Uit een artikel in de Oprechte Haarlemmer:
Waarom is voor elke ondergeschikte betrekking hier in Nederland het aanbod candidaten overweldigend groot en dientengevolge het salaris ellendig klein, terwijl de groote werkgevers in onze koloniën, de Staat en de koloniale maatschappijen niet dan met de grootste moeite hun personeel voltallig kunnen houden? Waarom moest eene groote assurantie-maatschappij, die een Hollandschen directeur in hare afdeeling te Brussel wilde hebben, maanden zoeken, om eindelijk uit Budapest den geschikten persoon te betrekken, terwijl het Nederlandsch-Indische gouvernement, Duitsche mijn-ingenieurs en gevolgen liet uitkomen?
Er is dus blijkbaar bij onze Hollandsche jongelui een streven merkbaar, om zooveel mogelijk in het eigen kleine land een bestaantje machtig te worden, een angst om zich daarbuiten met den vreemdeling te meten. Als van zelf dringt zich dan bij ons de gedachte op: ‘Is de jonge Hollander misschien niet voldoende onderlegd, hapert er iets aan zijne opvoeding, dat hem onwillekeurig belemmert zich tot een man op te werken, die iets beteekent, in plaats van op een hongerloon een vergeten rolletje in de maatschappij in Holland te spelen?

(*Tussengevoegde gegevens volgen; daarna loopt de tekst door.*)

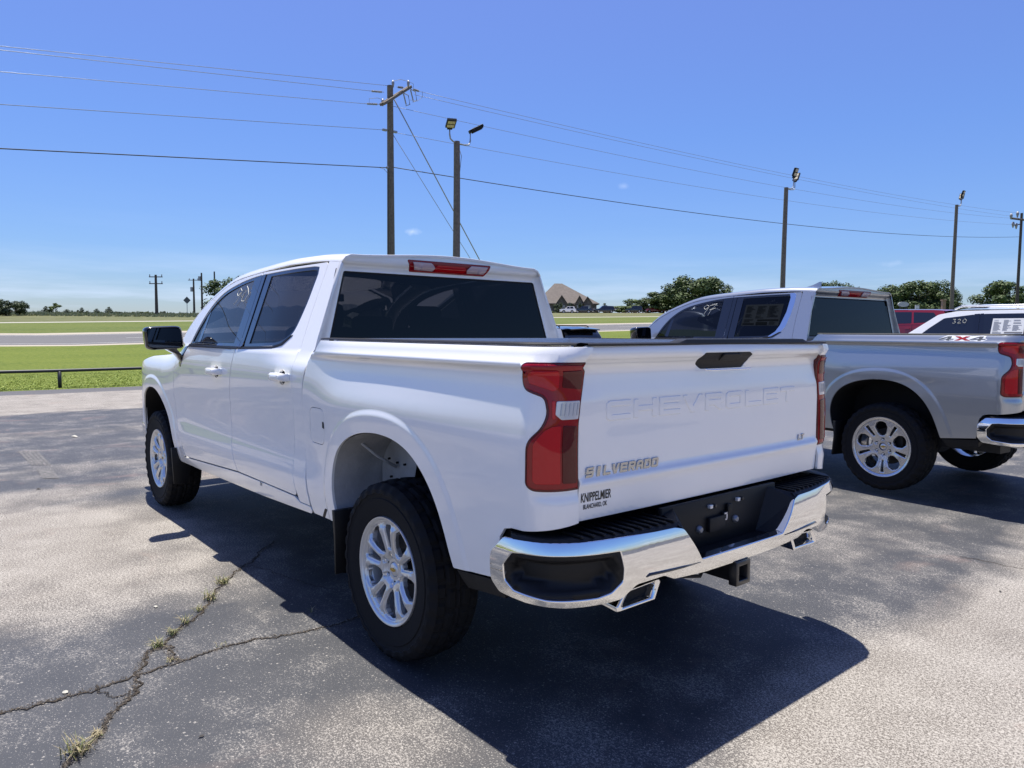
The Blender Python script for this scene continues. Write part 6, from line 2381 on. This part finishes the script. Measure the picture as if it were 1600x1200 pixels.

En dan kunnen wij al dadelijk zeggen, dat er feitelijk geen enkele reden is, waarom de Hollander minder geschikt zou zijn in den vreemde zijn brood te verdienen dan elke andere nationaliteit. Het onderwijs aan onze Hoogere Burgerschool en Handelsschool is uitstekend, de technische inrichtingen te Delft en onze Universiteiten leveren personen af, die op elk gebied met anderen kunnen wedijveren; om zijne kennis van vreemde talen, zijne taaie volharding en eerlijkheid is hij in den vreemde een gaarne geziene werker. Doch één ding ontbreekt hem. En dat is niet een fout, die het individu aankleeft, doch die onze natie als zoodanig kenmerkt: wij hebben gemis aan wereldkennis en daarmede gepaard gaande wereldbeschouwing.
Het moge vreemd klinken, dat de bewoners van een land met groote koloniën en welks bewoners voor een groot deel leven van den handel met het buitenland, geen wereldkennis zouden hebben, en toch... het is zoo.